Everyone enjoys giving and receiving positive feedback, but negative feedback is more difficult to give and to receive. Julie recommends providing critical feedback directly and with an honest sense of curiosity to understand the report’s perspective. Julie provides the following template:

When I [heard/observed/reflected upon] you [action/behavior/output], I felt concerned because…

The feedback should be as specific as possible and delivered dispassionately. Julie recommends following up by asking the report for their perspective on the feedback. Delivering critical feedback is hard, so I definitely found these tactical recommendations helpful.

Managing Yourself

It’s important for a manager to understand their own strengths and weaknesses in order to be successful. Julie talks a lot about coupling experiences with periods of self-reflection. This focus on self-reflection is a constant theme in most self-development books but I thought Julie had an interesting take on it. In addition to finding your strengths and weaknesses, Julie talks about discovering the situations that trigger a negative reaction as well as knowing which environments help you do your best work.

Julie defines a trigger as “a situation that gets me more worked up than it should.” These situations trigger an intensely negative reaction that derails your effectiveness. Specifically, these triggers have an outsized effect on you personally more than they would on someone else. This is when you’re most at risk of being viewed as irrational.

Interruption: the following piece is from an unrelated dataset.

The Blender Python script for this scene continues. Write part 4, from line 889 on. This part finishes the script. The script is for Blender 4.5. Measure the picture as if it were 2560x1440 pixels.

To discover your triggers, ask yourself the following questions:

  • When was the last time someone said something that annoyed me more than it did others around me? Why did I feel so strongly about it?
  • What would my closest friends say my pet peeves are?
  • Who have I met that I’ve immediately been wary of? What made me feel that way?
  • What’s an example of a time I’ve overreacted and later regretted it? What made me so worked up in that moment?

Typically, we focus on weaknesses as skills we want to improve or experience we need to have. I thought this focus on identifying individual triggers was a great idea to better understand how personality can influence effectiveness.